Sempre nuove province: inevitabile ridurle ma è un pasticcio riordinarle in tempi stretti. Si è  sbagliato a inserire la questione nell’agenda della spending review?

No. È un tema che a più riprese hanno promosso nei vari programmi elettorali anche i partiti politici che appoggiano il governo. Su questo punto non si torna indietro. Entro il 23 ottobre i Cal (i consigli per le autonomie locali) devono presentare le loro proposte di riordino, le Regioni poi le trasmettono al governo. Se non lo fanno, procede l’esecutivo. Il percorso è segnato e si andrà avanti fino in fondo. L’obiettivo resta il dimezzamento delle Province. Si tratta di riscrivere la carta geografica d’Italia ferma da troppi decenni.

Lei con serietà non vuole ipotecare il suo futuro, ma i suoi tifosi premono perché lo faccia. Si è detto a Cernobbio: per candidarsi a premier occorre che il nome Monti sia sulla scheda elettorale. Contropiede?

Ho già detto e ripetuto che il mio orizzonte termina ad aprile 2013. E ripeto: sono sicuro che gli italiani sapranno eleggere un leader politico in grado di continuare il lavoro intrapreso.

Ambrosetti, che la stima e le vuole bene, ha detto : penso che il professor Monti sia la personalità più adatta per il Colle dopo Napolitano. Lei non dirà mai che ha ragione, per eleganza, ma che effetto le fa?

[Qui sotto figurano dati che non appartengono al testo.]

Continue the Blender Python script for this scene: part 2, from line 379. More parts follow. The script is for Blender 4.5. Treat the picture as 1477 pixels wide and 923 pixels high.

Le parole di Alfredo Ambrosetti sono dettate dall’amicizia che ci lega da molti anni. Gli sono grato per questa dimostrazione di stima, peraltro reciproca. Penso che oggi al Quirinale vi sia la persona più adatta, ed è una grande fortuna per il nostro Paese poter contare sullo straordinario contributo di saggezza ed esperienza del Presidente Napolitano.